En los años 70, todo eran asociaciones vasco-navarras: de Arboricultura, Arquitectos, Enfermería, Genealogía, Guionistas, Hematología y Hemoterapia, Salud Mental, Músicos, Pediatría, Seguros, Automovilismo, órdenes religiosas y muchas más, siguiendo la tradición unionista del sigo XIX. Los obispos vascos hacían pastorales conjuntas y consiguieron que la Conferencia Episcopal española aprobara la “Provincia Eclesiástica Vasca de Pamplona y Tudela, acogiendo en su seno las diócesis de Bilbao, San Sebastián y Vitoria”. Miles de sacerdores y comunidades de base respaldaban la petición. En los años 70, todos los sindicatos navarros ponían ikurriñas en sus sedes y se apellidaban “de Euskadi”. UGT, con Urralburu al frente, defendía el derecho de autodeterminación. Lo mismo ocurría con todos los partidos políticos no franquistas. Nada más legalizarse la ikurriña, los ayuntamientos, aún “franquistas”, comenzaron a colocarla en las casas consistoriales, comenzando por Iruñea. Pueblos de la Zona Media y Ribera la izaron con naturalidad: Falces, Villafranca, Larraga, Tafalla, Arróniz, Aibar... En Agoitz y Villaba-Atarrabia, convocaron referéndums que se ganaron con holgura.

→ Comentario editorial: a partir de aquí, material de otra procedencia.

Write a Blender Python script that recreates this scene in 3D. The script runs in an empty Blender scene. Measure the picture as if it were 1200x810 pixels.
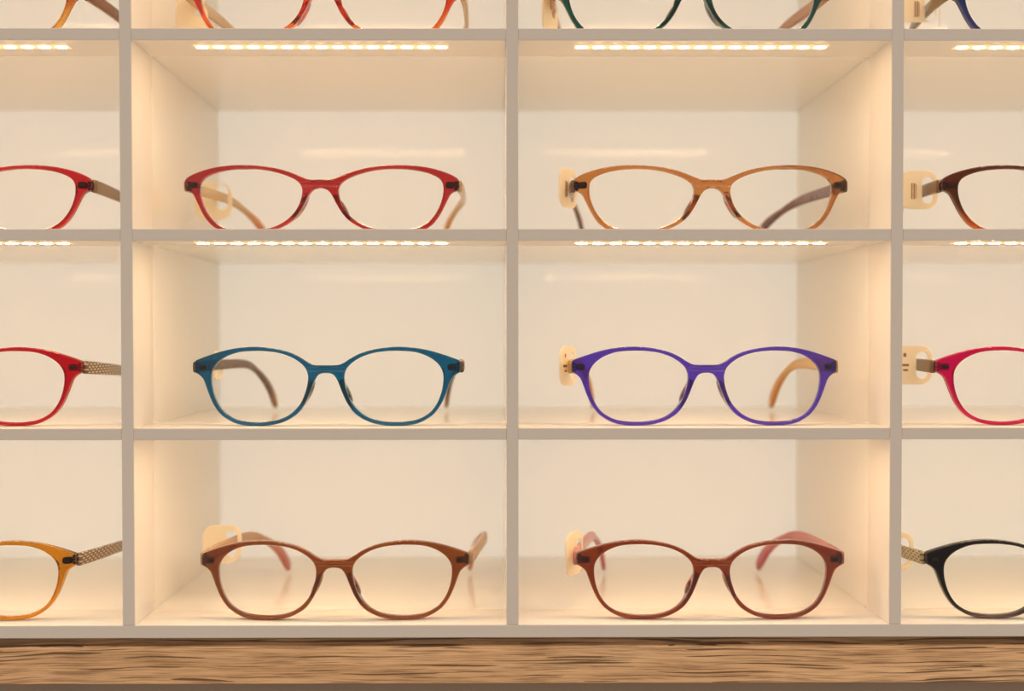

En 1977 se celebraron las primeras elecciones, y el triunfo de los que venían defendiendo la unidad de Euskal Herria fue rotundo: 150.000 votos frente a 107.000. Todos los partidos ganadores solicitaron incluir a Navarra en el Distrito Universitario vasco. Hasta el Frente Navarro Independiente, impulsado por sonoros apellidos (Irazoqui, Taberna, Valimaña, Zubiaur, Arbeloa, Tomás Caballero, Malón, Urmeneta…), decía que “como navarros, tronco y raíz de Euskalerría, queremos vivir en sólida vinculación con el resto del País Vasco”. En 1979, en las elecciones al Parlamento Navarro, volvieron a ser mayoría los partidarios de la unidad vasca (37-33).

Desde la sentina del Estado profundo, mandaron a parar. El 23 de febrero de 1981, Tejero da el golpe de estado. Apenas un mes más tarde, el PSOE navarro celebra su Congreso Regional y cambia totalmente su centenaria postura pro-unidad vasca, alegando que en los años republicanos el partido no había sido partidario de un estatuto vasco común. Una mentira colosal, basta leer, entre otros, el comunicado del Frente Popular Navarro firmado en 1936. El PSOE se meó encima de las tumbas de Constantino Salinas, Juan Arrastia, José San Martín, Clemente Ruiz, Jesús Boneta y miles de socialistas fusilados. Una cuadrilla de felones y corruptos, encabezados por Urralburu y Arbeloa, tergiversaron la historia y ahí están las actas del Congreso, que afortunadamente tenemos, para demostrarlo.

Telesforo Monzón advirtió que Navarra era el principal foco de la violencia estatal. Hasta el dirigente Mario Onaindia, desde El País, calificó de “irresponsable” y de “graves consecuencias” la política de su partido, postura “suicida” que fomentaba “la continuidad de la lucha armada y la desestabilización de la democracia”.

A partir de entonces se dedicaron a desmontar lo que la historia había tejido durante siglos. Disolvieron las asociaciones vasconavarras y la Federación de Cajas; paralizaron la unidad eclesiástica; persiguieron la ikurriña y los mapas; impusieron la Ley del Euskera; los navarros dejaron de ser vascos y los vascones desaparecieron hasta de la arqueología. Y por encima de todo, negaron al pueblo navarro la posibilidad de votar, siendo la única comunidad, junto con Ceuta y Melilla, que no refrendó su Estatuto, dejando clara nuestra situación colonial.

Solo por la imposición militar y por la canallada criminal del PSOE, se comprende la prolongación de la lucha armada durante 30 años más. Nunca hubo más navarros militando en ETA, y en todos los procesos negociadores hubo dos puntos claves sobre la mesa: el derecho a decidir y la unidad vasconavarra, puntos que, aunque no se compartieran los métodos, los respaldaba la mayoría de la sociedad vasca.

El Estado colonialista español, con un rey corrupto al frente, combatió brutalmente la insurgencia vasca, con toda su violencia militar y mediática. Las torturas y el terrorismo de Estado incitaron todavía más la rebelión de muchos jóvenes vascos. Partir un país, negarle a decidir su destino, tiene sus consecuencias, aquí y en cualquier parte del mundo. Todavía podía haberse armado una mucho mayor. Que no vengan ahora a acusarnos de pirómanos los que encendieron el fuego.